> Directions for this task: Copy out all lines in the data below containing the string "Python".

> Exercise input:
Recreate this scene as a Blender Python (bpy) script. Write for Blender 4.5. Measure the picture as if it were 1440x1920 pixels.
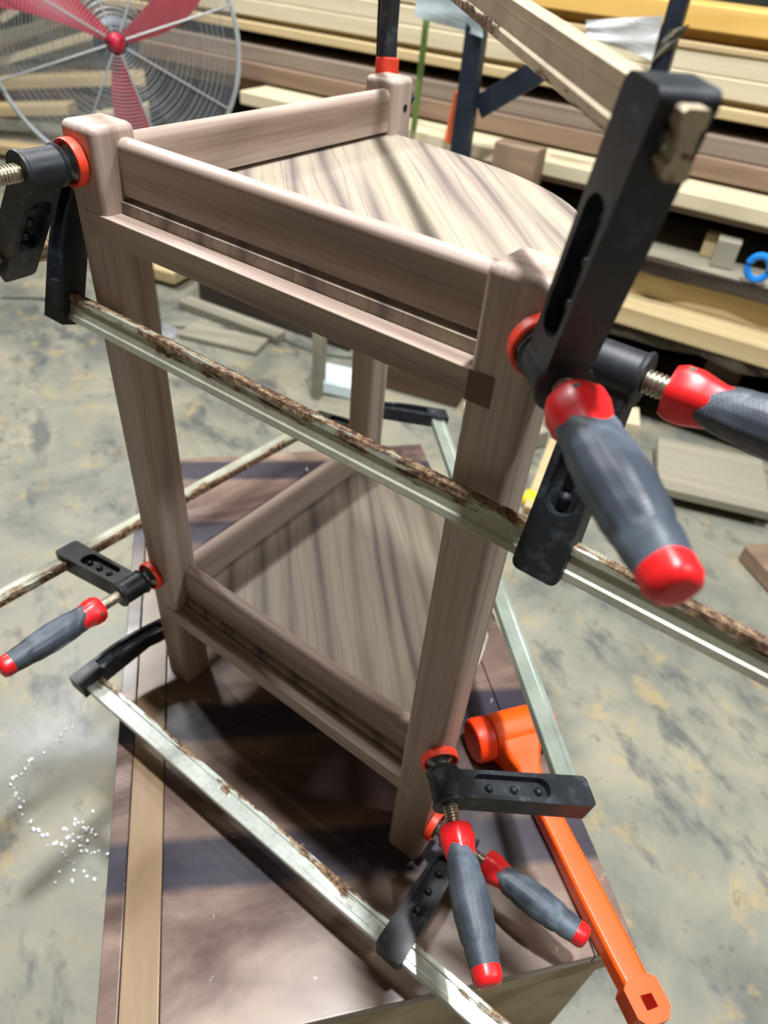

--

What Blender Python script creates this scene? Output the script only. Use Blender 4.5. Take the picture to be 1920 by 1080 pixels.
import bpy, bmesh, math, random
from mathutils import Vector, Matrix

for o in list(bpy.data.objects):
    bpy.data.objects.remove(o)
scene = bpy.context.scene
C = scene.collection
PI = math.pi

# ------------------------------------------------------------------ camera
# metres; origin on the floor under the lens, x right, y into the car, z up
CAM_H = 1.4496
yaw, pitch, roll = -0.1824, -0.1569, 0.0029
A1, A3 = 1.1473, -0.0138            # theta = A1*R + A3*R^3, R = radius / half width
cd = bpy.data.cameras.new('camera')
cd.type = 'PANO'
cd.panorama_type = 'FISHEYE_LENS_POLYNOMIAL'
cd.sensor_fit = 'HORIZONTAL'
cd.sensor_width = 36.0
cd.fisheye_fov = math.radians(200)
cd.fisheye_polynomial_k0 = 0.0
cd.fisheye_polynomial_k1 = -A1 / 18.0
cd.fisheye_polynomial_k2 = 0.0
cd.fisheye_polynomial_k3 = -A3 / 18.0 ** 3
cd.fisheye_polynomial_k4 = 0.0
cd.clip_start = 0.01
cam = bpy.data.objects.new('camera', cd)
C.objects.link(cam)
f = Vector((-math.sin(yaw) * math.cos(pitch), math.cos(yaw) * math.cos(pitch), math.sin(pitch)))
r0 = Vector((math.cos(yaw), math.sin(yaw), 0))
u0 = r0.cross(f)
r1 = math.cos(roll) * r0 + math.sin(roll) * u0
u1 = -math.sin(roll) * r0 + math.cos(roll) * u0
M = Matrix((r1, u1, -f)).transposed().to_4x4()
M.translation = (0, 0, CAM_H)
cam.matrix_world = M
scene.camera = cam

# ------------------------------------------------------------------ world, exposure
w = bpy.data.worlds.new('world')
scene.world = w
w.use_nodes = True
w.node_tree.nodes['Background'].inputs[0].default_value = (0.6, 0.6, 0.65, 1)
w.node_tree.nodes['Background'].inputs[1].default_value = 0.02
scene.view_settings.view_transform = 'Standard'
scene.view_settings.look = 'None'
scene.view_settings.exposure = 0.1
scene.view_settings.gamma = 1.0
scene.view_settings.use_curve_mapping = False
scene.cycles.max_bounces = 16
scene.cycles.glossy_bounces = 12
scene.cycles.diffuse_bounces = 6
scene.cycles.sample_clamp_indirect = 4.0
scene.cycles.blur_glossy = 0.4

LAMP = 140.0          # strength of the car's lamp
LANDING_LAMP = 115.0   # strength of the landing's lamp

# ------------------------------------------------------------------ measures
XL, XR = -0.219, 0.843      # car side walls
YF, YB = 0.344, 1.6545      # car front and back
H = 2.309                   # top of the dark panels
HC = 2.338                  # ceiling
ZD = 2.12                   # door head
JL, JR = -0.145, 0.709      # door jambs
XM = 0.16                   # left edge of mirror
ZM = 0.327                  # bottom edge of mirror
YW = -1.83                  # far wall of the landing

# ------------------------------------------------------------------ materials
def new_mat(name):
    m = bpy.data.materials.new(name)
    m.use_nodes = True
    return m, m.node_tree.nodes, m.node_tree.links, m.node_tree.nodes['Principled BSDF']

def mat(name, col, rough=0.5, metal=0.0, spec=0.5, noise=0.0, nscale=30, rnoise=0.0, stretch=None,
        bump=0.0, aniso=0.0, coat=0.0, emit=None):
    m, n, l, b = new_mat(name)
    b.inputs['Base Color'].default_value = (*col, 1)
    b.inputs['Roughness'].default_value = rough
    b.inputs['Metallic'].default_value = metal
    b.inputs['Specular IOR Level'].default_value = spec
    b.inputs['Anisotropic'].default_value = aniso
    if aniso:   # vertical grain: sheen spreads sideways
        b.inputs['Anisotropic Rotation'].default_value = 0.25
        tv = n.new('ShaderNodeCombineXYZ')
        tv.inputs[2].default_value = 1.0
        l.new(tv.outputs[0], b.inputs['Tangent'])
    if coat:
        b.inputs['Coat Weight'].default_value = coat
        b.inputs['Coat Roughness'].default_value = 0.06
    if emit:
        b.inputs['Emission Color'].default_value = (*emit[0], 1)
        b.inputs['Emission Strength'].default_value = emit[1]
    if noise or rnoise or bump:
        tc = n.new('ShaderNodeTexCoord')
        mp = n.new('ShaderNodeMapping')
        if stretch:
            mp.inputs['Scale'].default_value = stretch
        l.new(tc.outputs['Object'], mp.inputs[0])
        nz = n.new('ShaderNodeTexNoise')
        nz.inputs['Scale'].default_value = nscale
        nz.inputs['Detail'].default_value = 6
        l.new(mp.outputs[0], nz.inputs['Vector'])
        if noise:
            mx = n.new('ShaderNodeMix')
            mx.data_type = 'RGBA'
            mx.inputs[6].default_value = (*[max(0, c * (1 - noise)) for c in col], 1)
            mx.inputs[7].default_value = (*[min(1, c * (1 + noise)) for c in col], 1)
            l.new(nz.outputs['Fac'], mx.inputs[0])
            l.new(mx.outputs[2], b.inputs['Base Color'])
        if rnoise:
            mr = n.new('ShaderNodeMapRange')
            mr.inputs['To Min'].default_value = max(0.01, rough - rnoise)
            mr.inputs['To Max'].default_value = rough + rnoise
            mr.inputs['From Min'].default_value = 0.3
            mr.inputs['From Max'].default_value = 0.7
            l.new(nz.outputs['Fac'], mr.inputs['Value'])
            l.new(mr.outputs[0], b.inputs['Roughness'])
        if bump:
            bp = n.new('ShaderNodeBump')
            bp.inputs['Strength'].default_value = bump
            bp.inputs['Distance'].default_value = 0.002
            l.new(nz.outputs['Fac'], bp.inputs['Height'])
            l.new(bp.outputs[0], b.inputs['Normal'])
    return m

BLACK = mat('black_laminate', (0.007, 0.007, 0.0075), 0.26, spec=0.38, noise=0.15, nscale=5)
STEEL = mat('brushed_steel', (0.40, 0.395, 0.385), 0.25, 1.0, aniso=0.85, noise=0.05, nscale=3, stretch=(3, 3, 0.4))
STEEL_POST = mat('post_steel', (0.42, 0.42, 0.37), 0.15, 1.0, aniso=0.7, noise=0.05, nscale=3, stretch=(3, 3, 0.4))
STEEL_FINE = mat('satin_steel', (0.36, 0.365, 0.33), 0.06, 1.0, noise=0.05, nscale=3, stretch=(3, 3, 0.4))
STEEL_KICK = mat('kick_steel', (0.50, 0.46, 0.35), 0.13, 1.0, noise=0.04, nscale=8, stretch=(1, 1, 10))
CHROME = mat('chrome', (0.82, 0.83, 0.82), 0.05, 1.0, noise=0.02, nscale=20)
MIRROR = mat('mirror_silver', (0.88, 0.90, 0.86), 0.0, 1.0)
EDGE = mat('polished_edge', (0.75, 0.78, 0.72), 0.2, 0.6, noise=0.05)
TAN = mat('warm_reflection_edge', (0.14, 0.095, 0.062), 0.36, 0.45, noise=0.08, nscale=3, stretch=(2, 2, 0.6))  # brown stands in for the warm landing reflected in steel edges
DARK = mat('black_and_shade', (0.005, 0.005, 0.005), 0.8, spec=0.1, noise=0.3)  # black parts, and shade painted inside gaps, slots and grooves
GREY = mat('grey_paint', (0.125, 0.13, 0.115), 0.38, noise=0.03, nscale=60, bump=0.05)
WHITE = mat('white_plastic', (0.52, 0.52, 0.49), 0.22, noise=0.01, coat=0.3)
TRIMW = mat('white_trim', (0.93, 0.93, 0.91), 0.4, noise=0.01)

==

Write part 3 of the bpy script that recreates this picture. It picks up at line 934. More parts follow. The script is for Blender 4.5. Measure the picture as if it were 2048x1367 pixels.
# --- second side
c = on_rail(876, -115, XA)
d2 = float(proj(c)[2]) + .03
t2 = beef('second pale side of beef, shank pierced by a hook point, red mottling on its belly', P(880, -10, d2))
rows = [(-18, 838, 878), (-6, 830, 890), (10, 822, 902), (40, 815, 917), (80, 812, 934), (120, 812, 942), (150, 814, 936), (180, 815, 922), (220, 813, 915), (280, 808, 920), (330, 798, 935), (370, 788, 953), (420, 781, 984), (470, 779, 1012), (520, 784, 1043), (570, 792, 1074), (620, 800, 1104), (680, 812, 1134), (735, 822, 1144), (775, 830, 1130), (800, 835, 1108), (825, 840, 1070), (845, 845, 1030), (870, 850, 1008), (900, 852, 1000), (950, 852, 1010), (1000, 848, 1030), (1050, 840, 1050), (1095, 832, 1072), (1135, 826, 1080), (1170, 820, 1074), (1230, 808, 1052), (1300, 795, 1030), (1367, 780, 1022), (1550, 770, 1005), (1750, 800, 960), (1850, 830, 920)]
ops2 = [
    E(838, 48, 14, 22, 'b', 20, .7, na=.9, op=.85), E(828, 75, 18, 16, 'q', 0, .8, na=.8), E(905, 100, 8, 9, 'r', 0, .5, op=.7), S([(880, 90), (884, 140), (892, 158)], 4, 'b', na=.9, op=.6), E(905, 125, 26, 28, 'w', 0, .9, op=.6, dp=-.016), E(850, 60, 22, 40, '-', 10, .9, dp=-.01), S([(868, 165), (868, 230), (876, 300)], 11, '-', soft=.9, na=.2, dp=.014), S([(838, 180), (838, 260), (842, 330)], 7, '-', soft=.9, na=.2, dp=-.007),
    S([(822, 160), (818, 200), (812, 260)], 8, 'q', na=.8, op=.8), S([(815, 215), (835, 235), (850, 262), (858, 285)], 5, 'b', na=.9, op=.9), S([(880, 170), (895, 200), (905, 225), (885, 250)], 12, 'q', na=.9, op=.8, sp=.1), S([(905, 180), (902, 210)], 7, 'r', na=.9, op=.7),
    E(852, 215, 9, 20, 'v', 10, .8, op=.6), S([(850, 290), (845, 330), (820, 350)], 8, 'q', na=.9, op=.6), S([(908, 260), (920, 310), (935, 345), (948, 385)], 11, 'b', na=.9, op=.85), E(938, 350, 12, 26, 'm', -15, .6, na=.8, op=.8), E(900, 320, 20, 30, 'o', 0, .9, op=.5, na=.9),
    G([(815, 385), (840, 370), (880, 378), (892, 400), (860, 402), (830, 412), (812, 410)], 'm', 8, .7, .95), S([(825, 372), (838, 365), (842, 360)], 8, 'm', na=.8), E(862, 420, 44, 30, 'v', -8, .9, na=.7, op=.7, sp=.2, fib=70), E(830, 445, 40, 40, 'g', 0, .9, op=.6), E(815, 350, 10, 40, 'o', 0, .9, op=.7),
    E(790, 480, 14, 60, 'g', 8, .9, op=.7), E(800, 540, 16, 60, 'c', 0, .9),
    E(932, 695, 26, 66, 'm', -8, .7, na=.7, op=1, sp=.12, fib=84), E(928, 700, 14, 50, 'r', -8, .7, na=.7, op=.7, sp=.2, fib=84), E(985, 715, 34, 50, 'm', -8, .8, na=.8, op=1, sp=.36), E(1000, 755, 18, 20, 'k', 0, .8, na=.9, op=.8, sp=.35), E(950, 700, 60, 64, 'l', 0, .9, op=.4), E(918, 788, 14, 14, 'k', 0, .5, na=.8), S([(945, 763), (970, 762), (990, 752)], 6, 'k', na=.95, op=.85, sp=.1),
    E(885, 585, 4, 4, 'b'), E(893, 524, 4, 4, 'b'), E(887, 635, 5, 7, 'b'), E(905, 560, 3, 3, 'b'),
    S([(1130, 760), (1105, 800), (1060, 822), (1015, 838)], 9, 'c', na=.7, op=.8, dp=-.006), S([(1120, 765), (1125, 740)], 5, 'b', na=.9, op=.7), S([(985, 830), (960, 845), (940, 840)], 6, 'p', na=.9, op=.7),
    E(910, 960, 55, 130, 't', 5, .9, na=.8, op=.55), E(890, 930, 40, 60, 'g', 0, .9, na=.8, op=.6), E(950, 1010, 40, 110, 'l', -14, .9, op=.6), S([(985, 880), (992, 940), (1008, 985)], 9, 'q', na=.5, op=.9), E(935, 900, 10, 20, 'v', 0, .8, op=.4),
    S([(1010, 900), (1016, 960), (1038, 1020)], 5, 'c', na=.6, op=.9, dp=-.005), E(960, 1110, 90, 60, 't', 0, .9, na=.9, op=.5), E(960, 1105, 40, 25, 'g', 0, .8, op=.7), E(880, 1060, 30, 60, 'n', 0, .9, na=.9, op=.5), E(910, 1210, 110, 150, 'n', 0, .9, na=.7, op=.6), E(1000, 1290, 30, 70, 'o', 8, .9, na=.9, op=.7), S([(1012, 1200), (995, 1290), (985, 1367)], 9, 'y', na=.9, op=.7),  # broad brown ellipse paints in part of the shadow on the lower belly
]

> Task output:
Recreate this scene as a Blender Python (bpy) script. Write for Blender 4.5. Measure the picture as if it were 1440x1920 pixels.
What Blender Python script creates this scene? Output the script only. Use Blender 4.5. Take the picture to be 1920 by 1080 pixels.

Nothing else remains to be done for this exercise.